To celebrate its 100th anniversary De Volkskrant interviewed 100 centenarians, publishing an interview every week over the past two years. Reading about those long, long lives has been very interesting. One of the centenarians, Siena Voppen-Wegkamp, tells us: ‘I was 53 when my husband died. Seven children were still at home, the youngest 14. I went back to work as a household help. Don’t ask me how busy my life was at the time. I knit a sweater a week for the children, and was often sewing clothes into the night.’
Just imagine making every item of clothing for yourself and your large family by hand in what little spare time you have! A sweater in a week? Totally unrealistic for me! A sweater in a month sounds better. It usually takes me much, much longer, but then I usually have many projects going simultaneously. I’m going to give it a try.

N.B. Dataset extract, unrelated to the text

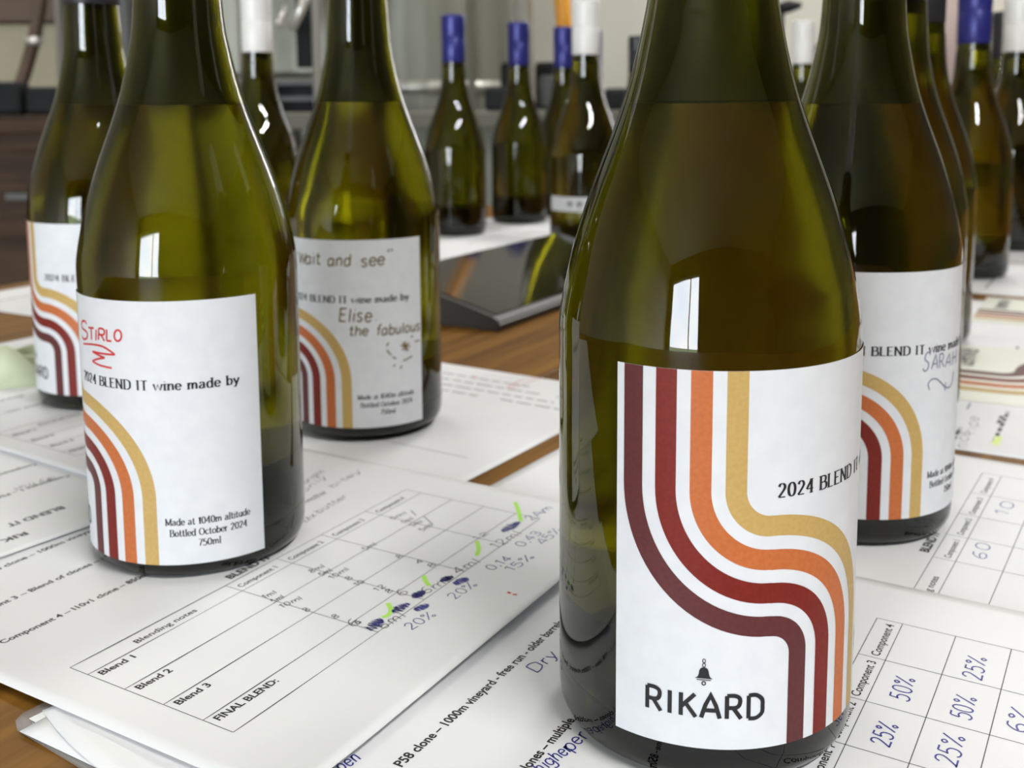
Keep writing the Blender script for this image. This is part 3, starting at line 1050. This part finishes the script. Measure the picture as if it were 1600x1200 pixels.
# P0: the form under the nearest bottle
sh = Sheet('blending_form', 'white form under the nearest bottle with blue percentages in its table', 59, (119.9, 330.9), -182, 28.5, -186, 111, 0.0013)
p0 = sh
cols0 = [-171.2, -101.0, -75.7, -52.0, -26.3, 0]
for b in ROWS:
    sh.rule(-171.2, b, 0, b)
for a in cols0:
    sh.rule(a, 0, a, 66.8)
for i in range(4):
    sh.text('Component %d' % (i + 1), cols0[i + 1] + 1.4, 5.9, cols0[i + 2] - 2.4, 2.7, .016)
sh.text('Blending notes', -150, 5.6, -125, 2.6, .014)
sh.text('BLEND IT', -104, -2.2, -82, 3.4, .035)
sh.text('Component 2 \u2013 P58 clone \u2013 1000m vineyard - free run - older barrels', -170, -87.0, -54.0, 3.0)
sh.text('Component 3 \u2013 Blend of clones \u2013 multiple', -170, -58.4, -101.5, 3.0)
sh.text('Component 4 \u2013 I10v1 clone \u2013 850m', -170, -30.0, -112, 3.0)
for s, q0, q1, hh in (('50%', (1419, 1098), (1430, 1062), 5.2), ('25%', (1534, 1065), (1542, 1030), 5.2), ('50%', (1517, 1128), (1525, 1092), 5.2), ('25%', (1389, 1170), (1404, 1135), 5.0),
                      ('25%', (1494, 1201), (1509, 1154), 5.4), ('6%', (1601, 1148), (1613, 1112), 5.2)):
    sh.write(s, q0, q1, hh, 'blue_pen_notes', m_bluepen, .5, .05)
sh.write('Dry', (838, 1053), (874, 1024), 4.5, 'blue_pen_notes', m_bluepen, .45)
sh.write('higher', (846, 1210), (897, 1172), 4.2, 'blue_pen_notes', m_bluepen, .45)
sh.write('per', (893, 1176), (922, 1150), 4.4, 'blue_pen_notes', m_bluepen, .45)
sh.write('ripen', (520, 1216), (566, 1186), 4.4, 'blue_pen_notes', m_bluepen, .45)
sh.done()

# P1: the big form in front, under the red-written bottle
sh = Sheet('blending_form', 'large form in front with crossed-out blue figures, green ticks and percentages in its table', 59.5, (-132.2, 301.7), -16.5, 192.8, -194, 103, 0.0020, curl=edge_curl(left=1.2, bottom=3.2, depth=34))
p1 = sh
form(sh, [0, 63.6, 89.4, 114.7, 142.5, 171.2], comps=[
    (-30.5, 'Component 4 \u2013 I10v1 clone \u2013 850m', -1.2, 56.5), (-55.3, 'Component 3 \u2013 Blend of clones \u2013 multiple', -1.2, 70),
    (-81.5, 'Component 2 \u2013 P58 clone \u2013 1000m vineyard', -1.2, 76)])
N = lambda s, q0, q1, h=2.7, sl=.15: sh.write(s, q0, q1, h, 'dark_pen_notes', m_pencil, .34, sl)
for s, q0, q1 in (('1ml', (414, 936), (434, 927)), ('5ml', (428, 943), (446, 934)), ('10ml', (441, 951), (474, 936)), ('8', (479, 957), (486, 953)), ('8', (523, 968), (531, 964)), ('6', (558, 977), (566, 973)),
                  ('8ml', (487, 896), (509, 886)), ('5ml', (503, 901), (521, 892)), ('10ml', (519, 906), (547, 890)), ('8', (544, 908), (552, 904)), ('10', (558, 917), (571, 910)), ('12', (589, 925), (604, 917)), ('8', (607, 928), (615, 924)),
                  ('5ml', (571, 861), (590, 851)), ('8', (623, 874), (631, 870)), ('4', (654, 882), (662, 878)), ('8', (673, 888), (682, 883)),
                  ('5ml', (613, 813), (637, 803)), ('1ml', (632, 819), (648, 811)), ('5ml', (644, 824), (662, 816)), ('5ml', (660, 831), (678, 821)), ('12', (744, 845), (766, 834))):
    N(s, q0, q1)
for s, q0, q1 in (('12ml', (777, 858), (817, 834)), ('4ml', (716, 898), (753, 878)), ('6ml', (666, 929), (705, 909)), ('6ml', (599, 984), (636, 963)), ('6', (628, 933), (641, 926)), ('6', (552, 981), (566, 972))):
    N(s, q0, q1, 4.6)
for qs in ([(642, 798), (650, 806)], [(662, 807), (676, 820)]):
    sh.pen(qs, 'dark_pen_notes', m_pencil, .34)
for s, q0, q1 in (('Bright', (476, 757), (509, 737)), ('only', (476, 770), (512, 746)), ('Another', (478, 788), (513, 770)), ('bitey', (520, 763), (566, 737)), ('Mx', (479, 818), (496, 805)), ('butter', (498, 803), (545, 776))):
    N(s, q0, q1, 3.6)
for s, q0, q1 in (('20%', (642, 986), (684, 962)), ('20%', (711, 938), (747, 915)), ('15%', (800, 896), (837, 873)), ('0,14', (769, 893), (802, 874)), ('0,43', (816, 856), (848, 834)), ('45%', (850, 853), (880, 829)), ('2Am', (831, 814), (865, 794))):
    sh.write(s, q0, q1, 4.4, 'blue_pen_notes', m_bluepen, .36, .1)
for q0, q1, hh in (((784, 832), (812, 816), 3.8), ((690, 909), (706, 901), 3.0), ((709, 914), (730, 904), 3.6), ((646, 935), (662, 924), 3.4), ((613, 958), (638, 944), 3.4), ((648, 955), (670, 945), 3.0), ((577, 985), (595, 968), 4.2)):
    sh.blot(q0, q1, hh, 'crossed_out_figures', m_bluepen, 26, .36)
for qs in ([(805, 785), (810, 798), (814, 815)], [(745, 846), (748, 858), (745, 869)], [(662, 900), (665, 908), (671, 916)], [(606, 943), (611, 954), (606, 962), (597, 965)]):
    sh.pen(qs, 'green_highlighter_ticks', m_hilite, 1.7)
for qs in ([(793, 931), (798, 934)], [(801, 936), (808, 938)]):
    sh.pen(qs, 'red_dots', m_redpen, 1.0)
sh.done()

# P2: upside-down sheet on the left
p2_ref = (0.0, 0.0)
sh = Sheet('upside_down_form', 'form turned upside down at the left edge, its bold heading facing away', 234, p2_ref, -310, -100, 376, 673, 0.0023, curl=edge_curl(top=1.0, depth=20))
sh.text('BLEND IT', -238.5, 406.8, -214, 4.0, .03)
sh.text('RIKARD', -214.6, 393.5, -190, 4.0, .03)
sh.text('Component 1 \u2013 P58 clone \u2013 1000m vineyard', -262, 439.8, -186, 2.8)
sh.text('Component 2 \u2013 Blend of clones \u2013 850m', -262, 467, -200, 2.8)
sh.write('dry fruit', (84, 745), (20, 764), 3.6, 'pen_notes', m_line, .3)
sh.done()

# PL2 and PB: the two sheets beside and under the far striped bottle
sh = Sheet('tasting_sheet', 'white sheet at the left edge with a pale green tissue on it', 60, (0.0, 0.0), 262, 473, -666, -369, 0.0013)
P_ = sh.layer('printed_text', m_line)
for a, b0, b1 in ((455, -640, -560), (440, -650, -590), (425, -645, -570), (410, -640, -600)):
    blur_line(a, b0, b1)
sh.done()
sh = Sheet('blending_form', 'form with empty printed table under the black-capped striped bottle', 56.4, (0.0, 0.0), 282, 492, -712, -412, 0.0028, curl=edge_curl(left=1.0, depth=22))
tb0, ta0 = -514, 297.5
for b in ROWS:
    sh.rule(ta0, tb0 + b, ta0 + 171.2, tb0 + b)
for a in (0, 63.6, 89.4, 114.7, 142.5, 171.2):
    sh.rule(ta0 + a, tb0, ta0 + a, tb0 + 66.8)
sh.text('Blending notes', ta0 + 20.5, tb0 + 5.6, ta0 + 45.5, 2.6, .014)
for i in range(3):
    sh.text('Blend %d' % (i + 1), ta0 + 2.2, tb0 + ROWS[i + 1] + 4.2, ta0 + 14.6, 2.8)
sh.text('FINAL BLEND:', ta0 + 2.2, tb0 + ROWS[4] + 4.2, ta0 + 26, 2.8)
sh.text('Component 4 \u2013 I10v1 clone \u2013 850m', ta0 - 2, tb0 - 30, ta0 + 56, 2.8)
sh.text('Component 3 \u2013 Blend of clones', ta0 - 2, tb0 - 55, ta0 + 50, 2.8)
sh.done()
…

That may mean that I’ll need to be a one-project person for a while, and the bee I’ve embroidered may have to wait for flowers until May.
There are enough flowers in our garden and our pear tree is blossoming, too. But the embroidered bee is very particular and only collects nectar from embroidered flowers.
Have a lovely weekend! My knitting needles will be busy. I hope there is something nice to knit on yours, too.